Here's the original:

Paying subscribers can access everything in my Book Notes series over here, to get quotes, art, and summaries of a wide range of art collections.
Here are a few images that have been popular on my Tumblr recently: First, this ad for a toy from the 1983 TV miniseries V. I guess allegories for Nazism are big these days.

Wally Wood's April 1959 cover to Galaxy magazine got some much deserved love as well. This illustration's amazing, and it's definitely coming up whenever I get around to going a big post about alien hangouts. And whenever I do my smoking in sci-fi sequel post.

My favorite Tumblr comments on this artwork, in no particular order:
- "why so they look like kim kitsuragi"
- "One is smoking through his helmet, another is casually brandishing a gun. 1950s confirmed."
- "so did the artist not know how to draw ears of any kind or...."
- "i mean...i feel like having a helmet that allows you to smoke would kind of defeat the whole purpose of a helmet"
- "I don't know if the orange one is betting their gun or pulling it out of the pot to shoot that robot.

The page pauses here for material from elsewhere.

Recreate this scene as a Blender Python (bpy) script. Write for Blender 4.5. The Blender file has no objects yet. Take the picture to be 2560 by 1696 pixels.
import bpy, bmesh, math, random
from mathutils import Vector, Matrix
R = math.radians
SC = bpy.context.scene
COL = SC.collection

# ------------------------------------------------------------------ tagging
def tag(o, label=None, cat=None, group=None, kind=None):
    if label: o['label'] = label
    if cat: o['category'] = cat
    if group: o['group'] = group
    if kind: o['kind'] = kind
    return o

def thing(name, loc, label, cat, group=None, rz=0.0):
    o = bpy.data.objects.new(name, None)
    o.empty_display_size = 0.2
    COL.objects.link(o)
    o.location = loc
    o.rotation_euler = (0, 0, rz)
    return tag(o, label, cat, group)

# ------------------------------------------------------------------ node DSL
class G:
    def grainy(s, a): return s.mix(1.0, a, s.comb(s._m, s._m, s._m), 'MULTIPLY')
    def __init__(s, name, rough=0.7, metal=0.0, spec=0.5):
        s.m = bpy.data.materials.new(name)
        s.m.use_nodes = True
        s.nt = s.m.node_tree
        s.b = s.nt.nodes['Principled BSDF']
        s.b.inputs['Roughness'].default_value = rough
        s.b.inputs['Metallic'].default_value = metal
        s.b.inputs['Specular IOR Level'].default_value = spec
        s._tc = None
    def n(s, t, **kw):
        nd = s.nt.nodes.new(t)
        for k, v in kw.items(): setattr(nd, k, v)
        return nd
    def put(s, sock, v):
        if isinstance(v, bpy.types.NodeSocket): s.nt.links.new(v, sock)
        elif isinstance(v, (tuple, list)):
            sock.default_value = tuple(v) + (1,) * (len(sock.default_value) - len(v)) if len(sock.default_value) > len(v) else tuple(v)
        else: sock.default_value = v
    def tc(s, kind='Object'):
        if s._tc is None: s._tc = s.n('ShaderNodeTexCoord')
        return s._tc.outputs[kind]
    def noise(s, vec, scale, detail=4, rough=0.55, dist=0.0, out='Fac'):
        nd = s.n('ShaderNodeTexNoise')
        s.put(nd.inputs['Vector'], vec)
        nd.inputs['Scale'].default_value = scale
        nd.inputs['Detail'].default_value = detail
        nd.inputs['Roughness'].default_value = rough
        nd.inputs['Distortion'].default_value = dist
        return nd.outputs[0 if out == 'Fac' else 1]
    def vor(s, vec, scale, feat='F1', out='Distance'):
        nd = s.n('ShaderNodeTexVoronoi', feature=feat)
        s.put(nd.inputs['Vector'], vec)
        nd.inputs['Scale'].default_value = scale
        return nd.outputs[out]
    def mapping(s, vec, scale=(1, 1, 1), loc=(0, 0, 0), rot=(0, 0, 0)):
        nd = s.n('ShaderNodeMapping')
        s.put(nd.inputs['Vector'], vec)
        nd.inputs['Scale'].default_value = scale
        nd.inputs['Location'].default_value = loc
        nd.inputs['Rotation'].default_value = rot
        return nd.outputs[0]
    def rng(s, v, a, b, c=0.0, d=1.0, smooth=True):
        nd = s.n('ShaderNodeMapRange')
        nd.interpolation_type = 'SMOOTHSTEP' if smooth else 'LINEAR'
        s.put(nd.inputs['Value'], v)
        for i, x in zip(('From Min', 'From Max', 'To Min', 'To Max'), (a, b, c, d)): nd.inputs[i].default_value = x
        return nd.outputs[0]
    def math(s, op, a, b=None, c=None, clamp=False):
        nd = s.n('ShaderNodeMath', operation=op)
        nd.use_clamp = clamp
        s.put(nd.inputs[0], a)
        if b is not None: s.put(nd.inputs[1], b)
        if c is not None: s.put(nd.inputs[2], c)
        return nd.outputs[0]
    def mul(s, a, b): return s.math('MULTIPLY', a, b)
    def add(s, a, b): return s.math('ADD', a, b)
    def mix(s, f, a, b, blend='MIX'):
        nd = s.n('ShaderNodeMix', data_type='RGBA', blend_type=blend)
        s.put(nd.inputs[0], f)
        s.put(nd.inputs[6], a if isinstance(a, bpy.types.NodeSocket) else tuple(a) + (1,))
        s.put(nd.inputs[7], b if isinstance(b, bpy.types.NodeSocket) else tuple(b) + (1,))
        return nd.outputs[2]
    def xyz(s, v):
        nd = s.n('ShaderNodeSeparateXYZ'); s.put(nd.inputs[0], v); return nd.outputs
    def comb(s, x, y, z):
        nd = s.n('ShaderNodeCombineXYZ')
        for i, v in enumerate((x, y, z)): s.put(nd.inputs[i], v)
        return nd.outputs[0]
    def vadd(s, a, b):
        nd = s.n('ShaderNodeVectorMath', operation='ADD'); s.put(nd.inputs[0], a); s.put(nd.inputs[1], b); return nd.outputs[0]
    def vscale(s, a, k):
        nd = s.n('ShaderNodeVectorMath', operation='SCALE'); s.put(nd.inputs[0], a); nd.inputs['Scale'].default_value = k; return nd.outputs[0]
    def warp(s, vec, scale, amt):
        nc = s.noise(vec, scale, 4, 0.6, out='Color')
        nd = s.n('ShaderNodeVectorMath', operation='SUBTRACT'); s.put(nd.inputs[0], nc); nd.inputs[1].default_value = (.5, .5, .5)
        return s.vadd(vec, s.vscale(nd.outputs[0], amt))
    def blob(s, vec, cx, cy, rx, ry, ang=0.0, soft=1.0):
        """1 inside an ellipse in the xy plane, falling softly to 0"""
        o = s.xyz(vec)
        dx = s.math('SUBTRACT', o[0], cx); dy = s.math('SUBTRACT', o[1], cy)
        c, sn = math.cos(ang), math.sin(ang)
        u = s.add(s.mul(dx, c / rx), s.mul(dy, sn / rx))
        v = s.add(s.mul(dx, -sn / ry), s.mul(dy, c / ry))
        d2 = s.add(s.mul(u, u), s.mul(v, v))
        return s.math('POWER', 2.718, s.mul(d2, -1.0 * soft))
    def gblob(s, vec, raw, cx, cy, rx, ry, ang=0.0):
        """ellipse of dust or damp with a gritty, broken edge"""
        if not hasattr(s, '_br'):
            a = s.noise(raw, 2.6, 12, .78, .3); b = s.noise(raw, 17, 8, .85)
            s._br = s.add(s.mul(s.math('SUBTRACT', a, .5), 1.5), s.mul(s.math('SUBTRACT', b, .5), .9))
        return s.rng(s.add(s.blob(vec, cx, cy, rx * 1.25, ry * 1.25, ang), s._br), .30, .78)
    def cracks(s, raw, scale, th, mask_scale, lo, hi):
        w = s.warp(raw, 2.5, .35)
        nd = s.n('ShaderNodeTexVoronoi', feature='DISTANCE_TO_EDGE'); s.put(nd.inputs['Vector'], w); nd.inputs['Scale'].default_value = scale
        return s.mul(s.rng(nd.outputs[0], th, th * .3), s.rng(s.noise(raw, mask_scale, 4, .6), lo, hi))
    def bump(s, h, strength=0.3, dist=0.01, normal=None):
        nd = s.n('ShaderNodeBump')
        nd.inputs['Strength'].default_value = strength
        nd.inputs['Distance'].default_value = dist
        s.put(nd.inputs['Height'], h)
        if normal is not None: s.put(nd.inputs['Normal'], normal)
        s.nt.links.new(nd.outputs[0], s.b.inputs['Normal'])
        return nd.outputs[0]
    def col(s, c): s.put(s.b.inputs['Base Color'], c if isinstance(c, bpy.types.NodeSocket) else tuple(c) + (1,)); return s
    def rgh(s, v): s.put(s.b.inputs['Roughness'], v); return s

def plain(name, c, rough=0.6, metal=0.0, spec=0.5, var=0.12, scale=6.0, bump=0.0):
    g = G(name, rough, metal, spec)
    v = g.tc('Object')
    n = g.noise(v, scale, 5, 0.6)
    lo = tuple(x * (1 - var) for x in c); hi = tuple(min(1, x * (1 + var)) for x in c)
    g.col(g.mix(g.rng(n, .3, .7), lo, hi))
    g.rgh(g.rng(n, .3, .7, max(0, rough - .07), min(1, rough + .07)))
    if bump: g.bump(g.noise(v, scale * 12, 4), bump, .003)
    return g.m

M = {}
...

I'm going to assume the latter because otherwise poor trigger discipline."
- "I'd imagine the reflections off the glass helmets would make it easy to cheat"
No one's asked why the tiny robot in the corner has a space helmet.
Cool Links
Fanfiction’s Total Cultural Victory - Defector
Lots of interesting details about fanfic here that I didn't know, and it makes Kaliane Bradley's sci-fi novel The Ministry of Time sound really cool.
"Longtime CIA operative, Nixon White House 'plumber,' and Watergate conspirator E. Howard Hunt penned a series of pulp spy novels in the ’60s and early ’70s under the pseudonym David St. John."
So Long to Cheap Books You Could Fit in Your Pocket - New York Times
Say goodbye to the format behind most of the art I post about in this blog: "After almost a century in wide circulation, the mass market paperback is shuffling toward extinction."